Though general manager Ted Thompson's selection of Rodgers is looking better by the day, it had the feel of a reach when he selected Rodgers in the third round.

Rodgers has excellent size – he's 6-foot-4 and about 270 pounds, which is heavy even for his position. But his testing at the NFL scouting combine raised questions about his athleticism.

Rodgers' 4.88-second 40-yard dash ranked 14th among the 15 tight ends who ran at the combine, and his 31½-inch vertical jump was 11th among the 17 who jumped. According to Tony Villotti of, the average 40 time for tight ends at the combine from 1999 to 2013 was 4.79 seconds, or nearly one-tenth of a second faster than Rodgers. The average vertical was a shade under 33 inches, or 1½ inches higher than Rodgers.

Rodgers also looks bottom heavy with big haunches and calves.

"I don't know if I've seen a tight end as thick as he is lower body-wise," cornerback Tramon Williams said. "Upper body he looks like an athlete, and he's thick in his lower body."

Still, the Packers rated Rodgers' hands as the best of the tight ends in his draft class and took him at No. 98 overall after five tight ends went in the top 65.

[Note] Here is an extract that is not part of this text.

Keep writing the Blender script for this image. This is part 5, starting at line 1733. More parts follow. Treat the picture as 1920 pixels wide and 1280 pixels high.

Whatever Rodgers' athletic limitations, he's shown good strength and length as a receiving target in the middle of the field. And at about 270 pounds – the Packers list him at 257, but indications are he's closer to 270 – Rodgers should have the bulk to be at least a decent blocker.

"I don't think he's as fast as Finley was, and Finley had a little shake to him also," Williams said. "But as far as the size, the body, catching ability, (Rodgers) has it all. The size of his body definitely is going to be a safety blanket for the quarterback. We still have some other tight ends that can get the job done, but he's intriguing."

Quarless, in the meantime, still has most of camp to show himself, though he hasn't done anything to draw notice so far.

Quarless didn't practice during the offseason because of an undisclosed injury, and it's unclear how much that might be affecting his play early in camp. But he hasn't made any receptions of note in team drills through three days, and in the initial half-line run drills of camp Monday he appeared to get pushed around on a couple of snaps. He hasn't been the same blocker since blowing out a knee in December 2011.

Among the other tight ends, the second-year pro Bostick has as much receiving talent as any and says his post-surgical foot is full strength after he missed most of the offseason recovering. He's had two noteworthy catches in team drills through three practices: in non-padded practices Saturday and Sunday, respectively, he had a 20-yarder on a crossing route on a regular team drill and an 8-yarder that converted a third down in a no-huddle period.

Stoneburner flashed his receiving skills Monday with a one-handed catch on a back-shoulder pass down the middle seam with linebacker Sam Barrington in tight coverage. Stoneburner is probably the weakest blocker of the group.

Fourth-year pro Ryan Taylor's chances of making the team probably depend most on his play on special teams.

And among the two undrafted rookies, Justin Perillo is off to a better start than Colt Lyerla.

Perillo, who played in college at Maine, hasn't made any attention-grabbing plays but has caught the few short throws to him in team drills. He appeared to block OK in the half-line run drills Monday.

Lyerla dropped his only two chances in team drills Saturday and has had no other passes thrown his way in his relatively limited snaps in 11-on-11.